Beijing expresses strong dissatisfaction at the US shooting down suspected spy balloon
text_fieldsBeijing: China has expressed strong dissatisfaction and anger at the US shooting down the alleged spy balloon off the US Atlantic coast. Beijing said it may make "necessary responses" to the use of force.
China's Ministry of Foreign Affairs on Sunday morning said that shooting down a "civilian aircraft" is "clearly overreacting and seriously violating international practice." Beijing after the initial hesitation admitted that it is a civilian weather balloon that blew off course.
The ministry further said the US insisted on using force instead of responding in a restrained manner. "China will resolutely safeguard the legitimate rights and interests of relevant enterprises and reserve the right to make further necessary responses," said China in a statement.
The balloon was flying over North America for several days before the Pentagon took it down on Saturday afternoon with a missile fired from an F-11 plane off the coast of South Carolina. It was the military's first chance to take down the balloon without posing a threat to the safety of Americans.
American officials on Thursday said they were tracking a large Chinese "surveillance balloon" in US skies.
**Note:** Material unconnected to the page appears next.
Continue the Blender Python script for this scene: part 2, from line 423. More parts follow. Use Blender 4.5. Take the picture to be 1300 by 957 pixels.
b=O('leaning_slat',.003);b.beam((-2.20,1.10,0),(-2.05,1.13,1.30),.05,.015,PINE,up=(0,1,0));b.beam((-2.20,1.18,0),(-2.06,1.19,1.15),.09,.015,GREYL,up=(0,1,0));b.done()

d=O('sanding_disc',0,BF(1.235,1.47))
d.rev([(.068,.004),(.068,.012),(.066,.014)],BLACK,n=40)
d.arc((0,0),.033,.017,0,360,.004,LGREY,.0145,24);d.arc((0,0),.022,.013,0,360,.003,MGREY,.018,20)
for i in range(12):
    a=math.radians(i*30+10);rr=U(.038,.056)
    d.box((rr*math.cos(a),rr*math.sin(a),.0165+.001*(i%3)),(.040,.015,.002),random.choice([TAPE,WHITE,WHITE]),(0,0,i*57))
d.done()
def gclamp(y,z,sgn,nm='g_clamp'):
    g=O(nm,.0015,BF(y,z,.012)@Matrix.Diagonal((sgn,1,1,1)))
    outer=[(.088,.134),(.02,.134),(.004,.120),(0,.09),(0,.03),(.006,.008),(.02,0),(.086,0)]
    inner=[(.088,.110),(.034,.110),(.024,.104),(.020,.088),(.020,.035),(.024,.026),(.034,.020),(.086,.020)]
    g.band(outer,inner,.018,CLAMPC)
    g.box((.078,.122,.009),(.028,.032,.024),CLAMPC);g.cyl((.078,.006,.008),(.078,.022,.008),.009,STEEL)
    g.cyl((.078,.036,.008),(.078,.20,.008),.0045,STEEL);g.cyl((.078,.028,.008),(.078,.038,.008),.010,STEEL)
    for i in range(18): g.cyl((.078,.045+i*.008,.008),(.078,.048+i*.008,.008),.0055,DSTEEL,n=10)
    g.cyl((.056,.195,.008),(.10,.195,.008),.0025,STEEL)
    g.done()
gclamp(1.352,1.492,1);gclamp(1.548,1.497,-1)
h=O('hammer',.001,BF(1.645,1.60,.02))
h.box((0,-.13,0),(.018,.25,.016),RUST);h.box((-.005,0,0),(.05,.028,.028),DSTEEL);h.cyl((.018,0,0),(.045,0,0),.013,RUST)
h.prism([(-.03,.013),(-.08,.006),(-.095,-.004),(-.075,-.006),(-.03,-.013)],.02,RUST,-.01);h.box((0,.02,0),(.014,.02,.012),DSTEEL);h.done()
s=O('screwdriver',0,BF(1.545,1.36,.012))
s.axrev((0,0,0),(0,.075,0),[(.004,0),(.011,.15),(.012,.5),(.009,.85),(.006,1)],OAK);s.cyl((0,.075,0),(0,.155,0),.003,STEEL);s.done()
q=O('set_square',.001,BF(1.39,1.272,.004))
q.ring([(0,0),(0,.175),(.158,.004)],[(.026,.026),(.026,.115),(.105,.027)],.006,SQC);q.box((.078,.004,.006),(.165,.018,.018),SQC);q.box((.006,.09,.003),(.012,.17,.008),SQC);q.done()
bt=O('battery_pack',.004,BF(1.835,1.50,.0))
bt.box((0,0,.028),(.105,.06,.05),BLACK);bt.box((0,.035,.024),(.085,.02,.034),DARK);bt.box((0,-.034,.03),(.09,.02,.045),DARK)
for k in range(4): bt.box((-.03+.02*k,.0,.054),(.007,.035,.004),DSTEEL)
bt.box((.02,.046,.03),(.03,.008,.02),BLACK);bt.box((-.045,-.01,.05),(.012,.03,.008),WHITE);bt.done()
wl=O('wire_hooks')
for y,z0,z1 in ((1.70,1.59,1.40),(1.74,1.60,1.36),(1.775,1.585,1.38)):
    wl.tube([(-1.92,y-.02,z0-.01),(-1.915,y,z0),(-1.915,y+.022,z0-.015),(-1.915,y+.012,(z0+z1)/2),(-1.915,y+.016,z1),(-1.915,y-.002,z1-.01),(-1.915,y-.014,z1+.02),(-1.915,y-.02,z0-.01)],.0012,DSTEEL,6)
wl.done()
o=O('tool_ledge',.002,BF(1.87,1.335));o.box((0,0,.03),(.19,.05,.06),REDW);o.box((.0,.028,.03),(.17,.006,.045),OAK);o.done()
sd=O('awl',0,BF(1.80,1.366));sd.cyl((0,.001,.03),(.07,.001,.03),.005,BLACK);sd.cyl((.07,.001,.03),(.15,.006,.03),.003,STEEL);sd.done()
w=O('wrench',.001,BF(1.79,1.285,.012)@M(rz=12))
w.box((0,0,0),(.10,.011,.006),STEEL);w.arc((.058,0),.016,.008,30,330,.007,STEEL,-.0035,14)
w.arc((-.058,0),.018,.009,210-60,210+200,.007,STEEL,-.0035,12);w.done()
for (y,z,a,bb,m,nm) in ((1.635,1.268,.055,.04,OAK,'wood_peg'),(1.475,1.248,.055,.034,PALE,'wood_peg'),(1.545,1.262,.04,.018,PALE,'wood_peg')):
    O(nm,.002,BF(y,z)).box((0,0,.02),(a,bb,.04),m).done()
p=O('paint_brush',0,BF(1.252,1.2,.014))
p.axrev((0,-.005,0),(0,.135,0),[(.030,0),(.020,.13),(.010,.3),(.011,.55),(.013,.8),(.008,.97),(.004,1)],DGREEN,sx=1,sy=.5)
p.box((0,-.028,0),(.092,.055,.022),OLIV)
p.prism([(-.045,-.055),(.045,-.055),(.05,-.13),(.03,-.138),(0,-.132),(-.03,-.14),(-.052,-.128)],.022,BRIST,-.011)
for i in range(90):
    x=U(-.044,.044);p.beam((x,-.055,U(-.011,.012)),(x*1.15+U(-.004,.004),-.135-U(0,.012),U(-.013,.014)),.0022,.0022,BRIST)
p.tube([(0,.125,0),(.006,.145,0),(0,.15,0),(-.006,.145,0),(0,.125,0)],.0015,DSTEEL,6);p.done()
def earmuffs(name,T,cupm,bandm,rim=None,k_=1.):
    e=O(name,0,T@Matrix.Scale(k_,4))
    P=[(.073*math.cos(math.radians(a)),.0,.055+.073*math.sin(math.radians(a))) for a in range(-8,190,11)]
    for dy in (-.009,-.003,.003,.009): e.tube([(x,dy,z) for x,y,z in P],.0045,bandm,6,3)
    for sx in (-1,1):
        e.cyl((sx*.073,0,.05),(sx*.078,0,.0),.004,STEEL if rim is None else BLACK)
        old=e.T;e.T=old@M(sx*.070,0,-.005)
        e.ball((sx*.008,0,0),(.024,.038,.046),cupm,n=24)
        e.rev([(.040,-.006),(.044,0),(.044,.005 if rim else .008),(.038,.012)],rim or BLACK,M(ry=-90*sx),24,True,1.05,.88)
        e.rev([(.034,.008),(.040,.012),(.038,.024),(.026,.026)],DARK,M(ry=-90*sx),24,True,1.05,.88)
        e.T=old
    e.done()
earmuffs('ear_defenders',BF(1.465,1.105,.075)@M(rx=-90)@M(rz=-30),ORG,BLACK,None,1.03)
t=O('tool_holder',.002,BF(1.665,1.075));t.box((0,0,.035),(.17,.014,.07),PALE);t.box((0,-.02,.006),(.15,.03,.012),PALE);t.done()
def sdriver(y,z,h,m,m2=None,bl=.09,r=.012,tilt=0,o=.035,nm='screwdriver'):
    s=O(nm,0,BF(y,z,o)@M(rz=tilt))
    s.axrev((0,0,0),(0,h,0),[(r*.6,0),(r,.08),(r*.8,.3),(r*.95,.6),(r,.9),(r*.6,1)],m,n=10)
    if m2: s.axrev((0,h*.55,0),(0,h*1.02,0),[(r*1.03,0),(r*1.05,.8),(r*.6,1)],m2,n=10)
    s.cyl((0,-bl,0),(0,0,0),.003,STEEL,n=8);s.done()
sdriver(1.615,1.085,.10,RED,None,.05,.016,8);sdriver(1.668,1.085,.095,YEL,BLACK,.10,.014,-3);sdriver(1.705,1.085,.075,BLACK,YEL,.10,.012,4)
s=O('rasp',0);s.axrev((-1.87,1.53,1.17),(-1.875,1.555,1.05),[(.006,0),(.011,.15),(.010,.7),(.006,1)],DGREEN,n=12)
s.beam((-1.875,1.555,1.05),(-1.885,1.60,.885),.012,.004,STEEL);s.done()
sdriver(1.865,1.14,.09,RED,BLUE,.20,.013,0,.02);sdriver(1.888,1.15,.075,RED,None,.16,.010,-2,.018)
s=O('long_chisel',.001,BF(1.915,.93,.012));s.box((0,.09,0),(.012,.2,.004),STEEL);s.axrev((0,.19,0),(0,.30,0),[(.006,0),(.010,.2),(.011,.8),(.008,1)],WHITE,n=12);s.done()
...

Following this, Secretary of State Antony Blinken on Friday scrapped a trip to Beijing meant to contain the tensions between the US and China. The Pentagon said the balloon first entered US airspace over Alaska on January 28 and drifted over Canada before entering the US days later.
US Secretary of Defense Lloyd Austin called the operation a "deliberate and lawful action". Washington called the suspected spycraft an "unacceptable violation of sovereignty" on China's part.
This is not the first time Chinese balloons have been spotted in the US or other parts of the world. Several of these have been seen across five continents including East Asia, South Asia, and Europe in the recent past.